We’re all going on a summer holiday

Our neighbours across the sea in the Nordic countries will be heading en masse to their summer cottages over the next couple of weeks. If you visit Helsinki round about midsummer you’ll find a city as quiet as Christmas. Shops are shut, cafes and restaurants are closed or empty, and in the streets almost no one is about. The vast majority of Helsinkilaiset are off to the country to celebrate the long summer days. 

Like us, Nordic people endure long dark winters. Months of mirk, days which don’t stretch much further than 3.30, and enforced detention in the house. Their response to that is to make the most of the long days of summer. Norwegians head to the mountains and their hytter, Danes go to the coast and Finns spend weeks pottering around at the lakeside, enjoying swimming, saunas and sausages. 

The Christians appropriated midsummer centuries ago. It became a festival dedicated to St John. In Scotland we used to call it Johnsmas. In the Nordic countries St John’s Day is now the second biggest celebration of the year after Christmas. It’s a completely secular festival and involves building bonfires, staying up late, drinking beer and wine, and spending time outdoors. Friluftsliv(fresh air life) forms the underpinning principle of the Nordic approach to summer. Get outside, be active and have fun. Swim, sail, row, cook outdoors and make the most of the sunny days because winter will be back before long. 

Scots start their summer holidays at the same time as the Nordics. Waiting til August like our English neighbours just doesn’t make sense. By then we start to feel the first chill winds of autumn. In June and July many of us will head off to caravan parks, dust down tents, take to the roads in camper vans or – like the Broons – head off to a but n ben in the Highlands and isles. 

Unlike the Nordics we don’t have an official holiday at Midsummer. Gala days, fairs and ridings form part of our civic landscape during the summer but there is no national holiday where everyone stops and enjoys the long days.
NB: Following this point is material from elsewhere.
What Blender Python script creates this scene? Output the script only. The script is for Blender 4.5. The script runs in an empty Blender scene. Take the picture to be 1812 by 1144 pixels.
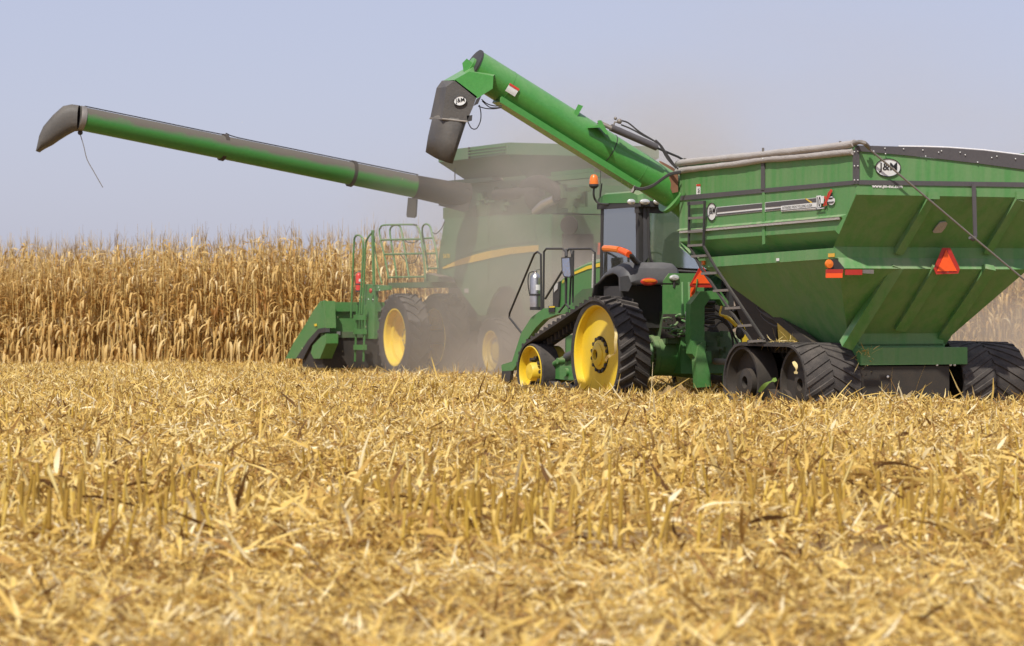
import bpy, math, random
import numpy as np
from mathutils import Vector, Matrix
random.seed(7); rng = np.random.default_rng(11)
sc = bpy.context.scene
R = math.radians
FPX, CX, HY, CAMZ = 5000.0, 906.0, 542.0, 1.7     # focal length in photo pixels, centre column, horizon row, eye height

# ------------------------------------------------------------------ camera
cam_d = bpy.data.cameras.new("camera"); cam = bpy.data.objects.new("camera", cam_d)
sc.collection.objects.link(cam); sc.camera = cam
cam.location = (0, 0, CAMZ); cam.rotation_euler = (R(90), 0, 0)
cam_d.sensor_width = 36; cam_d.lens = 36 * FPX / 1812
cam_d.shift_y = -30 / 1812; cam_d.clip_end = 6000; cam_d.clip_start = 0.5
cam_d.dof.use_dof = True; cam_d.dof.focus_distance = 44; cam_d.dof.aperture_fstop = 2.6
# ------------------------------------------------------------------ world, sun, exposure
SUN_EL, SUN_AZ = R(52), math.atan2(-0.33, -0.944)    # sun behind the camera, to its left
wd = bpy.data.worlds.new("World"); sc.world = wd; wd.use_nodes = True
nt = wd.node_tree; bg = nt.nodes["Background"]
sky = nt.nodes.new("ShaderNodeTexSky"); sky.sky_type = 'NISHITA'; sky.sun_disc = False
sky.sun_elevation = SUN_EL; sky.sun_rotation = SUN_AZ; sky.altitude = 100
sky.air_density = 1.0; sky.dust_density = 1.5; sky.ozone_density = 2.0
tint = nt.nodes.new("ShaderNodeMix"); tint.data_type = 'RGBA'; tint.blend_type = 'MULTIPLY'
tint.inputs[0].default_value = 1.0; tint.inputs[7].default_value = (0.93, 0.83, 1.0, 1)
nt.links.new(sky.outputs[0], tint.inputs[6])
hz = nt.nodes.new("ShaderNodeMix"); hz.data_type = 'RGBA'; hz.inputs[0].default_value = 0.78; hz.inputs[7].default_value = (2.50, 2.62, 3.25, 1)   # thin even haze over the whole sky
nt.links.new(tint.outputs[2], hz.inputs[6]); nt.links.new(hz.outputs[2], bg.inputs[0])
bg.inputs[1].default_value = 0.15
sd = bpy.data.lights.new("sun", 'SUN'); sd.energy = 3.7; sd.angle = R(1.0); sd.color = (1, 0.96, 0.87)
sun = bpy.data.objects.new("sun", sd); sc.collection.objects.link(sun)
sv = Vector((math.sin(SUN_AZ) * math.cos(SUN_EL), math.cos(SUN_AZ) * math.cos(SUN_EL), math.sin(SUN_EL)))
sun.rotation_euler = sv.to_track_quat('Z', 'Y').to_euler()
vs = sc.view_settings; vs.view_transform = 'Standard'; vs.look = 'None'; vs.gamma = 1; vs.use_curve_mapping = False
vs.exposure = 0.36
try:
    sc.cycles.volume_step_rate = 1.0; sc.cycles.volume_max_steps = 64
    sc.cycles.transparent_max_bounces = 16; sc.cycles.volume_bounces = 1
except Exception: pass

# ------------------------------------------------------------------ helpers
class MB:
    def __init__(s): s.v = []; s.f = []
    def add(s, vs_, fs):
        n = len(s.v); s.v += [tuple(p) for p in vs_]; s.f += [tuple(i + n for i in f) for f in fs]; return s
    def box(s, a, b):
        (x0, y0, z0), (x1, y1, z1) = a, b
        return s.add([(x0,y0,z0),(x1,y0,z0),(x1,y1,z0),(x0,y1,z0),(x0,y0,z1),(x1,y0,z1),(x1,y1,z1),(x0,y1,z1)],
                     [(3,2,1,0),(4,5,6,7),(0,1,5,4),(1,2,6,5),(2,3,7,6),(3,0,4,7)])
    def cbox(s, c, d): return s.box([c[i]-d[i]/2 for i in range(3)], [c[i]+d[i]/2 for i in range(3)])
    def bar(s, p, q, w, h, up=(0,0,1)):
        p, q = Vector(p), Vector(q); d = (q - p).normalized(); u = Vector(up)
        if abs(d.dot(u)) > .98: u = Vector((1,0,0))
        a = d.cross(u).normalized() * (w/2); b = d.cross(a).normalized() * (h/2)
        return s.add([p-a-b, p+a-b, p+a+b, p-a+b, q-a-b, q+a-b, q+a+b, q-a+b],
                     [(3,2,1,0),(4,5,6,7),(0,1,5,4),(1,2,6,5),(2,3,7,6),(3,0,4,7)])
    def prism(s, pts, vec):
        n = len(pts); v = Vector(vec); P = [Vector(p) for p in pts]
        return s.add(P + [p + v for p in P], [tuple(range(n))[::-1], tuple(range(n, 2*n))] +
                     [(i, (i+1) % n, n + (i+1) % n, n + i) for i in range(n)])
    def tube(s, pts, r, n=8, caps=True, close=False):
        P = [Vector(p) for p in pts]; m = len(P); rs = r if hasattr(r, '__len__') else [r]*m
        out = []; ref = None
        for i in range(m):
            if close: d = (P[(i+1) % m] - P[i-1]).normalized()
            else: d = (P[min(i+1, m-1)] - P[max(i-1, 0)]).normalized()
            if ref is None:
                ref = d.orthogonal().normalized()
            ref = (ref - d * ref.dot(d)).normalized(); b = d.cross(ref)
            out += [P[i] + (ref*math.cos(2*math.pi*k/n) + b*math.sin(2*math.pi*k/n))*rs[i] for k in range(n)]
        fs = [(i*n+k, i*n+(k+1) % n, (i+1)*n+(k+1) % n, (i+1)*n+k) for i in range(m-1) for k in range(n)]
        if close: fs += [((m-1)*n+k, (m-1)*n+(k+1) % n, (k+1) % n, k) for k in range(n)]
        elif caps: fs += [tuple(range(n))[::-1], tuple(range((m-1)*n, m*n))]
        return s.add(out, fs)
    def lathe(s, prof, c, axis='y', n=40):
        c = Vector(c); out = []
        for r, t in prof:
            for k in range(n):
                a = 2*math.pi*k/n; u, w = r*math.cos(a), r*math.sin(a)
                out.append(c + (Vector((u, t, w)) if axis == 'y' else Vector((u, w, t)) if axis == 'z' else Vector((t, u, w))))
        m = len(prof)
        return s.add(out, [(i*n+k, i*n+(k+1) % n, (i+1)*n+(k+1) % n, (i+1)*n+k) for i in range(m-1) for k in range(n)])
    def disc(s, c, r, t, axis='y', n=24):
        return s.lathe([(0, -t/2), (r, -t/2), (r, t/2), (0, t/2)], c, axis, n)
    def ball(s, c, r, n=10, sc_=(1,1,1)):
        c = Vector(c); prof = [(math.sin(math.pi*i/n)*r, -math.cos(math.pi*i/n)*r) for i in range(n+1)]
        k0 = len(s.v); s.lathe(prof, (0,0,0), 'z', 12)
        for i in range(k0, len(s.v)): s.v[i] = tuple(c + Vector([s.v[i][j]*sc_[j] for j in range(3)]))
        return s
    def build(s, name, m, parent=None, smooth=True, ang=35, **kw):
        me = bpy.data.meshes.new(name); me.from_pydata(s.v, [], s.f); me.validate()
        me.materials.append(m)
        if smooth:
            me.shade_smooth()
            try: me.set_sharp_from_angle(angle=R(ang))
            except Exception: pass
        o = bpy.data.objects.new(name, me); sc.collection.objects.link(o)
        if parent is not None: o.parent = parent
        for k, v in kw.items(): o[k] = v
        return o
def tag(o, label=None, cat=None, group=None, kind=None):
    if label: o['label'] = label
    if cat: o['category'] = cat
    if group: o['group'] = group
    if kind: o['kind'] = kind
    return o
def empty(name, loc=(0,0,0), rz=0):
    o = bpy.data.objects.new(name, None); sc.collection.objects.link(o)
    o.location = loc; o.rotation_euler = (0, 0, rz); o.empty_display_size = .3; return o
def smooth_path(pts, n=6):
    P = [Vector(p) for p in pts]; out = []
    for i in range(len(P)-1):
        p0, p1, p2, p3 = P[max(i-1,0)], P[i], P[i+1], P[min(i+2, len(P)-1)]
        for k in range(n):
            t = k/n
            out.append(.5*((2*p1) + (p2-p0)*t + (2*p0-5*p1+4*p2-p3)*t*t + (3*p1-p0-3*p2+p3)*t**3))
    out.append(P[-1]); return out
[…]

When the Scottish Parliament was reconvened in 1999 many people felt that efforts should be made to establish St Andrew’s Day as a national holiday. As a result staff at the Scottish Government and Scottish Parliament have a holiday on St Andrew’s Day but elsewhere it’s never really taken off in spite of actions to support it by the first SNP administration in 2007. 

The energy and excitement associated with St Patrick’s Day in Ireland hasn’t transferred here. It’s not absolutely clear why. Maybe the time of year doesn’t help, though Finnish Independence Day on 6th December is widely celebrated showing that a winter national day isn’t an impossible proposition. 

Do we need to think again about establishing a new holiday? One where we celebrate our northerly place in the world? Why not make the most of the days when we’re likely to have the best weather, when getting out in the fresh air is easiest? For the Calvinists amongst us the health benefits could be emphasised and access to the countryside could be prioritised. For the rest relaxing at the coast or getting off to the caravan might be enough. Scots are often ignorant of their own country, a national summer holiday could be the right time to explore. 

Stopping and enjoying the place we live would provide so many benefits for all of us.  There couldn’t be a better time to bring back Johnsmas!